WHAT TO WORK ON:
Only the lines holding the string "that" are needed. Copy each one.

○ ○ ○

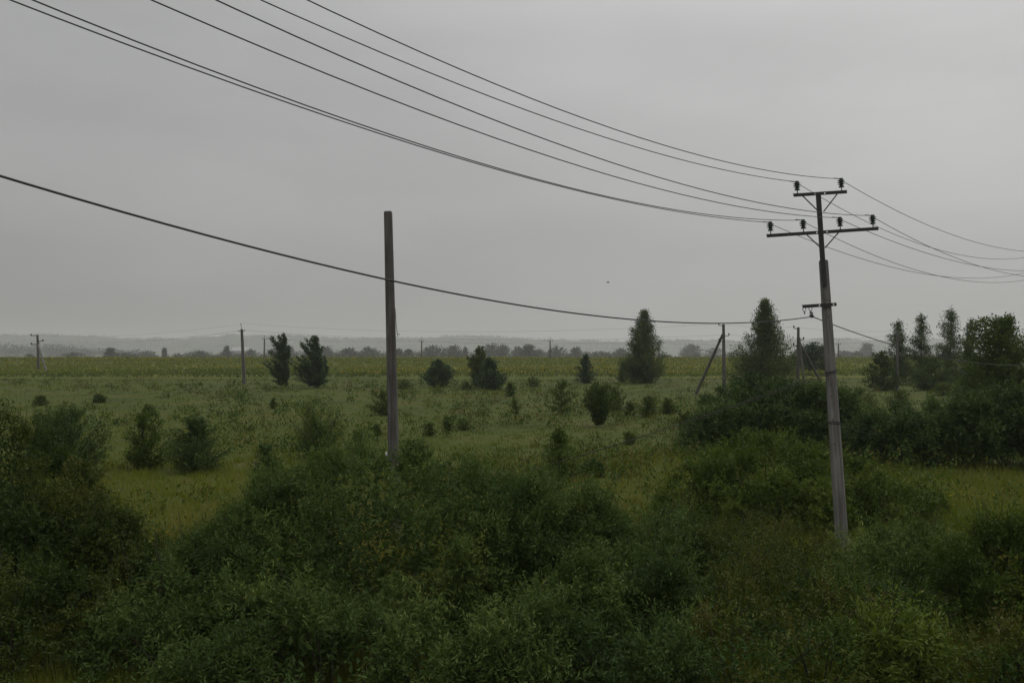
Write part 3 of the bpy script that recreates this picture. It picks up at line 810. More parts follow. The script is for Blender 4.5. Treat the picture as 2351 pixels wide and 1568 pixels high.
for a in [
    ('round', 67, 560, 813, 9, 'tiny dark bush in front of the misty wood left of the strutted far pole'),
    ('wide', 166, 600, 810, 24, 'low dark clump between the far strutted pole and the long hedge'),
    ('slim', 253, 600, 800, 10, 'dark tree rising from the left end of the long hedge'),
    ('wide', 290, 600, 811, 36, 'long dark low hedge bush left of the slim field pole'),
    ('wide', 340, 800, 806, 20, 'hazy bush just right of the long dark hedge bush'),
    ('slim', 378, 640, 800, 5, 'thin upright tree alone above the left hedgerow'),
    ('round', 458, 640, 806, 16, 'small round tree midway along the left hedgerow'),
    ('cone', 521, 620, 796, 13, 'conical tree just left of the pale roofed barn'),
    ('round', 575, 720, 803, 12, 'round hazy tree just right of the pale roofed barn'),
    ('round', 637, 760, 799, 14, 'pale tree hidden behind the slim windblown poplar'),
    ('slim', 660, 780, 795, 11, 'pale slim tree behind the right flank of the slim windblown poplar'),
    ('round', 752, 700, 797, 12, 'grey tree peeking out right of the broader windblown poplar'),
    ('round', 802, 660, 800, 18, 'rounded tree midway between windblown poplar and bare pole'),
    ('round', 846, 660, 798, 17, 'rounded tree nearest the bare pole on its left'),
    ('slim', 916, 640, 802, 8, 'slim tree just right of the bare pole'),
    ('slim', 938, 640, 803, 9, 'twin slim tree second from the bare pole'),
    ('wide', 994, 660, 795, 30, 'wide grey tree right of the first far cross pole'),
    ('round', 1044, 660, 794, 16, 'square topped tree left of the leaning dark pair'),
    ('cone', 1068, 650, 798, 10, 'pointed tree touching the leaning dark pair'),
    ('round', 1130, 690, 791, 18, 'tall grey tree above the leaning dark pair'),
    ('round', 1154, 690, 793, 14, 'tree at the right shoulder of the tall grey tree'),
    ('round', 1190, 680, 797, 14, 'tree left of the darkest hedgerow tree'),
    ('slim', 1213, 600, 793, 13, 'darkest upright tree of the central hedgerow'),
    ('round', 1237, 680, 803, 12, 'low tree right of the darkest hedgerow tree'),
    ('wide', 1277, 680, 797, 22, 'broad tree behind the central far cross pole'),
    ('round', 1324, 680, 798, 12, 'round tree above the small conical dark tree'),
    ('wide', 1381, 700, 808, 22, 'low broad tree midway between conical tree and birch'),
    ('round', 1424, 690, 801, 15, 'tree nearest the tall birch on its left'),
    ('round', 1586, 900, 792, 20, 'pale round tree left of the strutted meadow pole'),
    ('round', 1597, 700, 812, 9, 'little dark bush under the pale round tree'),
    ('wide', 1640, 950, 800, 22, 'pale broad tree right behind the strutted meadow pole'),
    ('wide', 1690, 900, 806, 18, 'pale low tree at the left foot of the broad poplar'),
    ('round', 1938, 820, 806, 18, 'hazy tree right of the last far cross pole'),
    ('round', 1967, 680, 807, 12, 'small dark round tree between cross pole and birches'),
    ('slim', 1990, 1000, 790, 12, 'tall very pale tree behind the small dark round tree'),
]:
    far_tree(*a)


def far_mass(name, label, n, pxr, Dr, hfun, mat, seed, size):
    """a wood or hedge that reads as one mass: clumps of leaf faces"""
    rng = np.random.default_rng(seed)
    fol = Foliage()
    px = rng.uniform(*pxr, n); D = rng.uniform(*Dr, n)
    x = (px - CX) / F * D; z = ground_z(x, D)
    hh = hfun(px, rng)
    ok = hh > .4
    x, D, z, hh = x[ok], D[ok], z[ok], hh[ok]
    per = 46
    P = np.stack([x, D, z], 1)[:, None, :].repeat(per, 1)
    q = rng.normal(size=P.shape); q = q / np.linalg.norm(q, axis=2, keepdims=True) * (rng.random(P.shape[:2] + (1,)) ** .4)
    P[:, :, 0] += q[:, :, 0] * hh[:, None] * .62; P[:, :, 1] += q[:, :, 1] * hh[:, None] * .5
    P[:, :, 2] += hh[:, None] * (.48 + .5 * q[:, :, 2])
    P = P.reshape(-1, 3)
    fol.add(P, rand_dirs(len(P), rng), size, size * .6, np.repeat(.45 + rng.normal(size=len(hh)) * .2, per), rng)
    o = link(name, fol.mesh(name, mat))
    TRI[label[:40]] = fol.tris()
    return tag(o, label, kind='stuff')

far_mass('hedgerow', 'continuous low grey green hedgerow along the far edge of the field', 1100, (-250, 2600), (1250, 1500),
         lambda p, r: 2.2 * (1.8 + 5.2 * fbm(p / 26, p * 0 + 3, 4)) * (sstep(340, 420, p) * .85 + .22 * sstep(150, 200, p)) * (1 - .45 * sstep(1440, 1600, p)) * (.7 + .5 * r.random(len(p))), M_far, 90, 2.2)
far_mass('misty_wood', 'misty wood behind the field at the far left', 300, (-400, 320), (2900, 3300),
         lambda p, r: (42 - 20 * sstep(60, 330, p)) * (.7 + .5 * r.random(len(p))), M_far, 91, 6.0)
far_mass('misty_wood', 'very pale scattered trees in the hazy valley below the hills', 520, (-300, 2700), (3000, 4600),
         lambda p, r: (7 + 21 * (fbm(p / 90, p * 0 + 8, 3) > .52)) * (.5 + .7 * r.random(len(p))), M_far, 92, 5.5)

# woods along the crest of the hills
rng = np.random.default_rng(94)
fx = rng.uniform(-1, 1, 900); fy = rng.uniform(6000, 7150, 900); fx = fx * .6 * fy
fz = hill_z(fx, fy)
P = np.stack([fx, fy, fz], 1)[:, None, :].repeat(16, 1) + rng.normal(size=(900, 16, 3)) * np.array([18, 18, 2.5]) + np.array([0, 0, 4.0])
hf = Foliage(); P = P.reshape(-1, 3)
hf.add(P, rand_dirs(len(P), rng), 13.0, 8.0, rng.random(len(P)), rng)
tag(link('hill_woods', hf.mesh('hill_woods', M_far)), 'woods on the far hazy hills', kind='stuff')

# barn
bxx, byy, bzz = gp(549, 2300)
bz_ = float(ground_z(bxx, byy)) + 4.5
barn = empty('barn', (bxx, byy, bz_), 'long pale roofed barn half hidden behind the hedgerow', 'barn')
barn.rotation_euler.z = .12
wb = MB().box((0, 0, 4.0), (46, 18, 16)); wb.obj('wall', M_wall, barn)
rf = MB()
for sgn in (-1, 1):
    rf.add([(-24, 0, 20.5), (24, 0, 20.5), (24, sgn * 10, 12.3), (-24, sgn * 10, 12.3), (-24, 0, 20), (24, 0, 20), (24, sgn * 10, 11.8), (-24, sgn * 10, 11.8)],
           [(0, 1, 2, 3), (4, 7, 6, 5), (3, 2, 6, 7), (0, 3, 7, 4), (1, 5, 6, 2)])
rf.obj('roof', M_roof, barn)
MB().box((3, -9.04, 0), (6, .16, 8)).obj('door', M_steel, barn)

#@@GRASS
def in_shrub(x, y): return np.zeros(len(x), bool)

def scatter(n, y0, y1, rng, wide=1.3):
    """points whose spacing grows with distance"""
    v = rng.uniform(1 / y1, 1 / y0, n); D = 1 / v
    x = rng.uniform(-wide, wide, n) * .515 * D
    return x, D


def blades(name, label, n, y0, y1, hrange, wscale, seed, mat, tintf, keepf=None, hnoise=True):
    rng = np.random.default_rng(seed)
    x, y = scatter(n, y0, y1, rng)
    cl = rng.integers(0, max(2, n // 7), n)                      # blades stand in tufts
    cx = rng.normal(size=n) * .10; cy = rng.normal(size=n) * .10
    x = x[cl] + cx * (1 + y[cl] / 60); y = y[cl] + cy * (1 + y[cl] / 60)
    if keepf is not None:
        k = keepf(x, y, rng); x, y = x[k], y[k]
    n = len(x)
    z = ground_z(x, y)
    patch = fbm(x / 9 + 3, y / 14, 3)
    h = rng.uniform(*hrange, n) * (.5 + 1.0 * patch) * (1 - .5 * sstep(38, 75, y) + .8 * sstep(120, 180, y))
    w = wscale * (.7 + .6 * rng.random(n)) * np.maximum(.009, y * .00026)
    az = rng.uniform(0, 2 * PI, n); lean = np.abs(rng.normal(size=n)) * (.5 + .25 * sstep(40, 75, y))
    B = np.stack([x, y, z - .02], 1)
    side = np.stack([np.cos(az), np.sin(az), np.zeros(n)], 1)
    ld = np.stack([np.cos(az + 1.4) * lean - .12, np.sin(az + 1.4) * lean, np.ones(n)], 1)
    tip = B + ld * h[:, None]
    V = np.stack([B - side * w[:, None], B + side * w[:, None], tip], 1).reshape(-1, 3)
    Fc = np.arange(3 * n).reshape(-1, 3)
    t = tintf(x, y, patch, rng, n)
    tt = np.stack([t - .04, t - .04, t + .03], 1).ravel()
    o = link(name, np_mesh(name, V, Fc, mat, np.clip(tt, 0, 1)))
    TRI[label[:40]] = n
    return tag(o, label, kind='stuff')


def grass_tint(x, y, p, rng, n):
    a = fbm(x / 22 + 40, y / 30, 3); b = fbm(x / 6, y / 9 + 20, 2)
    return .46 + (a - .5) * (.8 + .5 * sstep(30, 60, y)) + (b - .5) * .9 + rng.normal(size=n) * .04 + .04 - .10 * sstep(45, 90, y) - .26 * sstep(100, 165, y) + .08 * sstep(60, 25, y) + .25 * (fbm(x / 30, y / 10 + 60, 2) - .5) * sstep(60, 110, y)

blades('meadow_grass', 'knee high mixed green and straw grass over the meadow', 400000, 12.5, 214, (.18, .40), 1.4, 201, M_grass, grass_tint)
blades('dry_grass', 'pale seeding grass stalks in the gap left of the willows', 42000, 15.5, 60, (.45, .95), .5, 203, M_grass,
       lambda x, y, p, rng, n: .80 + rng.normal(size=n) * .1, lambda x, y, r: fbm(x / 3 + 5, y / 4, 2) + .25 * (r.random(len(x)) - .5) > .5)

# clumps of taller weeds among the grass
rng = np.random.default_rng(205)
x, y = scatter(5200, 26, 195, rng)
k = rng.random(len(x)) * (1 + 4.5 * (y < 44)) < sstep(.42, .62, fbm(x / 13 + 21, y / 22, 3)) * .75 + .06
x, y = x[k], y[k]; m = len(x); per = 26
sz = (.22 + .3 * rng.random(m)) * (1 + y / 160)
P = np.stack([x, y, ground_z(x, y)], 1)[:, None, :].repeat(per, 1) + rng.normal(size=(m, per, 3)) * (sz * .62)[:, None, None] * np.array([1, 1, .0])
P[:, :, 2] += np.abs(rng.normal(size=(m, per))) * (sz * .75)[:, None]
P = P.reshape(-1, 3)
wc = Foliage()
wc.add(P, norm(rng.normal(size=P.shape) * .6 + np.array([0, 0, .8])), np.repeat(.13 + y * .0016, per), np.repeat(.05 + y * .0009, per),
       np.repeat(.15 + .85 * rng.random(m) ** 1.6, per) + rng.normal(size=len(P)) * .08, rng)
tag(link('meadow_weeds', wc.mesh('meadow_weeds', M_brown)), 'low olive and reddish weed clumps mottling the meadow grass', kind='stuff')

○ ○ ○

RESPONSE:
Write part 3 of the bpy script that recreates this picture. It picks up at line 810. More parts follow. The script is for Blender 4.5. Treat the picture as 2351 pixels wide and 1568 pixels high.
    """a wood or hedge that reads as one mass: clumps of leaf faces"""